Everyone else: take an half hour bus ride from New Britain or Hartford, where it's more affordable.
The only solution, ironically, is to lower taxes and stop "subsidizing" units so that developers can build more housing, more quickly. Increasing the urban density and having more units come on-line is the only thing that will make housing more affordable.
Rigging the system to create a tiny handful of sham affordable units is the least compassionate and least efficient thing you could possibly do, and even if it benefits a couple of families, is actually counterproductive for the rest of us.
Posted by: Matthew Nemerson | March 27, 2006 10:55 AM
The cost of urban housing has been shown to be in large part a function of local zoning. The types of legal restrictions that are placed on developers to create supply that will meet the demand that exists is legend in our town. New Haven could distinguish itself nationally by embarking on some experiments in reducing zoning requirements in a few neighborhoods. Increased density - artfully and aesthetically designed for sure - is the only way to solve the consequences of New Haven's popularity. Challenging each neighborhood to come up with its own plan to add 10% more units/houses cumulatively over the next five years would be a useful exercise.
Posted by: Esbe
| March 27, 2006 5:28 PM
As hinted in the article, one good idea is to help lower-middle-income folks buy two-family homes, or make it easy to create rental appartments in existing single-family homes. This creates [i] a new-home owner and [ii] a new place for non-owners.
Matt's right about the cost of housing and thinking creatively about density. New Haven should think very carefully about zoning and the various approvals that new construction has to go through.
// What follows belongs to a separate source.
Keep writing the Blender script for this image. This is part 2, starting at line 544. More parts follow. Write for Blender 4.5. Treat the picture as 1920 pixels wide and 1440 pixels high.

I am not thinking of a Reaganesque "deregulation", but a Clinton-Gore "hard look" at what regs are really important and how the approval process can be made less painful without sacrificing important policy goals.
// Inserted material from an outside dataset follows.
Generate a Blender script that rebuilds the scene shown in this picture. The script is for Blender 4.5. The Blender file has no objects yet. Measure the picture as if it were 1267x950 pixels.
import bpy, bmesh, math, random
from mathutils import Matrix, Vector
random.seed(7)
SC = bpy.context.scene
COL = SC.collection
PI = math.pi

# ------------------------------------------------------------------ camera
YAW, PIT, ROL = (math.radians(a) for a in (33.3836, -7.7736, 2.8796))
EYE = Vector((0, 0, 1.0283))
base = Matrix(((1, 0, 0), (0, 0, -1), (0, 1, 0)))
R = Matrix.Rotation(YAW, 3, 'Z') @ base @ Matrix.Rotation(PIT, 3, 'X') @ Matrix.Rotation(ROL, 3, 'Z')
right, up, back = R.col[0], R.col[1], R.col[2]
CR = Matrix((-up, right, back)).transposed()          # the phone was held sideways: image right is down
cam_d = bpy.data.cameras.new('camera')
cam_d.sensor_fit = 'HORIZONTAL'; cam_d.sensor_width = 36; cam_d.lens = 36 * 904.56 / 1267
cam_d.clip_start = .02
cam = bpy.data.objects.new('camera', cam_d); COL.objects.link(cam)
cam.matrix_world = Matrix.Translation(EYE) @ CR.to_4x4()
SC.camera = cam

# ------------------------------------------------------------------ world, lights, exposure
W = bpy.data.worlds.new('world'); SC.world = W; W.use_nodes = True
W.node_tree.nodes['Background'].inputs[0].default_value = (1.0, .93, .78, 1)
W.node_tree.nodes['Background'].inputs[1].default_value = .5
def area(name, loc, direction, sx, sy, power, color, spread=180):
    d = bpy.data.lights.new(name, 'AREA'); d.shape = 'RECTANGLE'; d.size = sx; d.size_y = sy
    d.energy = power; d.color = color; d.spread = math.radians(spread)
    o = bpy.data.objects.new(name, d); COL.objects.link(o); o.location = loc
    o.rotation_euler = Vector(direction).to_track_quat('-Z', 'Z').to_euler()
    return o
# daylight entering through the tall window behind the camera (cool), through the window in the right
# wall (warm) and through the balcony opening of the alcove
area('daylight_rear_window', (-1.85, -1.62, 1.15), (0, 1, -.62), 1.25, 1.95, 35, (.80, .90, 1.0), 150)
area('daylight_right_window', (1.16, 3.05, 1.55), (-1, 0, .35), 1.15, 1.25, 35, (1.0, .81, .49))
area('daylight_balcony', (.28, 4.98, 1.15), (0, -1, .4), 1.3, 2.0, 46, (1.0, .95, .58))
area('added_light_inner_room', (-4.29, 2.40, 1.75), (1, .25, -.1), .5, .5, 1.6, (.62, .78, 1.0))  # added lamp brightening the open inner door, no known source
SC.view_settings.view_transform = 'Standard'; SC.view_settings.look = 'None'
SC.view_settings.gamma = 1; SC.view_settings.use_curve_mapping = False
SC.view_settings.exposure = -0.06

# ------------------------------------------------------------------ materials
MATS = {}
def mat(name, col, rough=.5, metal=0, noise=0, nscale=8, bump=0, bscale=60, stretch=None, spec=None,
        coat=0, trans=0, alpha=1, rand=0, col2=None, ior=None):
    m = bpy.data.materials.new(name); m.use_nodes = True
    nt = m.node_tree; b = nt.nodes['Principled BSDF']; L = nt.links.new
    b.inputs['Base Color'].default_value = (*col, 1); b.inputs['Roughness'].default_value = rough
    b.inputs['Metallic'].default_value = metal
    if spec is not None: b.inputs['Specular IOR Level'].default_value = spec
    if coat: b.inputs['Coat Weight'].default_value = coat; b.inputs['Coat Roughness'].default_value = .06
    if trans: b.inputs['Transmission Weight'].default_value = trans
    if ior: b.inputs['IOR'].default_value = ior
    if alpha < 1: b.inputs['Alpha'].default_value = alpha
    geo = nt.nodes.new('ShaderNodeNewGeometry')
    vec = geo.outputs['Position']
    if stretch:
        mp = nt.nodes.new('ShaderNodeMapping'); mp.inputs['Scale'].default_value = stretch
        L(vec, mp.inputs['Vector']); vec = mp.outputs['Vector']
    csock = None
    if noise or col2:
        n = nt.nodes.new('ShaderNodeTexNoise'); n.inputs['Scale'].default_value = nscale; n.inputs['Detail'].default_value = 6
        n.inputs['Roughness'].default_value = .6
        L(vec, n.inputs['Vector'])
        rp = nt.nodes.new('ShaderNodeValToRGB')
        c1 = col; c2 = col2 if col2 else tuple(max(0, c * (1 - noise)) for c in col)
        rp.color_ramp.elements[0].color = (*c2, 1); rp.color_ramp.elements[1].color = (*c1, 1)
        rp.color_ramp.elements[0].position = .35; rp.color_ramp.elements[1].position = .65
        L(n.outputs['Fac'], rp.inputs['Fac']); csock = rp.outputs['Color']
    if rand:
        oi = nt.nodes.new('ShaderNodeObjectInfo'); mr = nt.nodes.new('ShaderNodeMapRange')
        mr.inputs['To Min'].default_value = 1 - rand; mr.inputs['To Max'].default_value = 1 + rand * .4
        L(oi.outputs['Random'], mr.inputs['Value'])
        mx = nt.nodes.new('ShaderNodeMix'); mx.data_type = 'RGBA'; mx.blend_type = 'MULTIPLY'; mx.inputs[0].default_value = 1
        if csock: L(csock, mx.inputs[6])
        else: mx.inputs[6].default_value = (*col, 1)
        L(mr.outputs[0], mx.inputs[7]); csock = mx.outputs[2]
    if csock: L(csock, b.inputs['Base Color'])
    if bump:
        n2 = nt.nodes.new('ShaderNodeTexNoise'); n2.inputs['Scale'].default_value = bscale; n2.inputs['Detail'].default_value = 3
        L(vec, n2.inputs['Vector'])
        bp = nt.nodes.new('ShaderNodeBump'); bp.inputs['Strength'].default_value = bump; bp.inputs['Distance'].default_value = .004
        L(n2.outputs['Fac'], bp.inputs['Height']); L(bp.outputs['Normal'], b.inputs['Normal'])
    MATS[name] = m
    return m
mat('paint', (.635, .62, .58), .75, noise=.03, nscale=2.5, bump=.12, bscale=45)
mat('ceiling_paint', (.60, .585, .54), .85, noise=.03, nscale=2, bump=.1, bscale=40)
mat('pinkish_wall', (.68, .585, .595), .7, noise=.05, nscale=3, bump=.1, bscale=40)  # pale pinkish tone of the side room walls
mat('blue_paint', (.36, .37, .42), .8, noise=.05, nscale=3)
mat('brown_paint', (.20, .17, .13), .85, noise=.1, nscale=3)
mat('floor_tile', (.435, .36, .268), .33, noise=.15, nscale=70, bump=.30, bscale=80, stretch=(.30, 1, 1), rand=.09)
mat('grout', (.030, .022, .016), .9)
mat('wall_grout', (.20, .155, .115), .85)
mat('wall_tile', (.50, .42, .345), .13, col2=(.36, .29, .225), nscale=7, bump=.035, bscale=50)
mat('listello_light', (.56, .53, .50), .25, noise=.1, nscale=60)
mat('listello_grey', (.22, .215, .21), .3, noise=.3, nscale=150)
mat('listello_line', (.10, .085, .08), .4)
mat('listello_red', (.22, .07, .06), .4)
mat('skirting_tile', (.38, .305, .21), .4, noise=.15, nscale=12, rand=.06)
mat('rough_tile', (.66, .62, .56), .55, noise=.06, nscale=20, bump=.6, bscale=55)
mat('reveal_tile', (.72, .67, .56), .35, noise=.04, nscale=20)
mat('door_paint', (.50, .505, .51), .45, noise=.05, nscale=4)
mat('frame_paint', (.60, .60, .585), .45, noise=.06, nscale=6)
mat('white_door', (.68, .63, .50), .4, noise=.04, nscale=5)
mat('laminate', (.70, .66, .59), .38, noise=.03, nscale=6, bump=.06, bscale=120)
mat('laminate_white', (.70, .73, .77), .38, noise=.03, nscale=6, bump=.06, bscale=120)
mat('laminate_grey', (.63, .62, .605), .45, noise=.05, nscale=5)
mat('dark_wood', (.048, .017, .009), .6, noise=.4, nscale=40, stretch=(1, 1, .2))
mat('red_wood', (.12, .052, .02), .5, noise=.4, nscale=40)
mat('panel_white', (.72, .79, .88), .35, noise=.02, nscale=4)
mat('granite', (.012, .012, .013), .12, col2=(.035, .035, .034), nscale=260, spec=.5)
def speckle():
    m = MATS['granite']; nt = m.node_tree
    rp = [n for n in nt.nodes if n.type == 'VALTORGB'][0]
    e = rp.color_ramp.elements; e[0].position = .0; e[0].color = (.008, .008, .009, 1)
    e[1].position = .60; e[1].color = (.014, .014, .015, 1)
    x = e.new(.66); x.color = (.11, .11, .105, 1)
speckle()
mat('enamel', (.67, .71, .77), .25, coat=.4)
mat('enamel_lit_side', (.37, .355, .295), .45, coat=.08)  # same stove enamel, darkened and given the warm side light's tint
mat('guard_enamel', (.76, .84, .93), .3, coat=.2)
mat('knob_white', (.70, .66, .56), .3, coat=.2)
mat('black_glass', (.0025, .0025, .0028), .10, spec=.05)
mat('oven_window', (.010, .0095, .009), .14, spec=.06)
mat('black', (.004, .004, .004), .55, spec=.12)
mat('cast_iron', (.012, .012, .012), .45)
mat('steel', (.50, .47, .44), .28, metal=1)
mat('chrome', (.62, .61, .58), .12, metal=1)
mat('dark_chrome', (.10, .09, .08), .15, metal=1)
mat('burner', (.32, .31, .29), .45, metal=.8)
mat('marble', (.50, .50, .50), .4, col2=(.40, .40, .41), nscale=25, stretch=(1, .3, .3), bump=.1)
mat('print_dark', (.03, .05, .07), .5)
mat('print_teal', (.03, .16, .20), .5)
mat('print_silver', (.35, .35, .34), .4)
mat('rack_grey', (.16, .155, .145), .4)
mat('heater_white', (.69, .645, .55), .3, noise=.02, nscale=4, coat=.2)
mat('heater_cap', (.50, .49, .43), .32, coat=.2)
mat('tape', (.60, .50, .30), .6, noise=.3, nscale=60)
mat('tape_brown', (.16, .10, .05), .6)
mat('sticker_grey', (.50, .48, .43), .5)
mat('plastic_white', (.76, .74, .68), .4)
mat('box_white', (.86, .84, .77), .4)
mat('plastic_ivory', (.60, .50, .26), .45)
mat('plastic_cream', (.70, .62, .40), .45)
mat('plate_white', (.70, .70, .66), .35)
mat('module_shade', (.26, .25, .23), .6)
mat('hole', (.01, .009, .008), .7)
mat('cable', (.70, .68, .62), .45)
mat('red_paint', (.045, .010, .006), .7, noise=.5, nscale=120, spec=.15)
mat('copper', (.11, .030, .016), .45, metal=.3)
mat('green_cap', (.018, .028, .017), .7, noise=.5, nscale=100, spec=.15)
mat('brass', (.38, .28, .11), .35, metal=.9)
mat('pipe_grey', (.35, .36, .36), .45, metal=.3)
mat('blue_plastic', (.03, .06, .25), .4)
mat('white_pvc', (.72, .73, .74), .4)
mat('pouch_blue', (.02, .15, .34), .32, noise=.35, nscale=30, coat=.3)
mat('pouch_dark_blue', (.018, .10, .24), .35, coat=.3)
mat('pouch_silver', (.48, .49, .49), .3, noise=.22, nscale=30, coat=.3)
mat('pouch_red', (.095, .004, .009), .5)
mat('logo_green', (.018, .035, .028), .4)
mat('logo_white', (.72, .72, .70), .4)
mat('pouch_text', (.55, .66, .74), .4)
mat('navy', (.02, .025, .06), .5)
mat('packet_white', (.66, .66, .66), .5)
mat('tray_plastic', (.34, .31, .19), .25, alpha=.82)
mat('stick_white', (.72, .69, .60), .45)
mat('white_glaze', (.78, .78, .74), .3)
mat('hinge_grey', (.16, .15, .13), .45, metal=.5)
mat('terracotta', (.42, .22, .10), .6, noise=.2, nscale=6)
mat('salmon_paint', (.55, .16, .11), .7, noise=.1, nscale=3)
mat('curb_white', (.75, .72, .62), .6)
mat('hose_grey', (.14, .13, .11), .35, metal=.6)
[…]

Posted by: Miss Secretary | April 5, 2006 4:03 PM
Why a Yale Secretary Plan? What about the City of New Haven Secretaries of Local 884? We have been working with no contract since last June. A full time, 12 month Secretary gets $28,000.00 and a ten month Board of Ed Secretary gets a whopping $23,900.00. Yale already has a housing program for their employees. They can get cash assistance to buy a home. Additionally, many Yale employees live outside of New Haven. I don't understand why a New Haven Alderperson would advocate for Yale employees in such a way.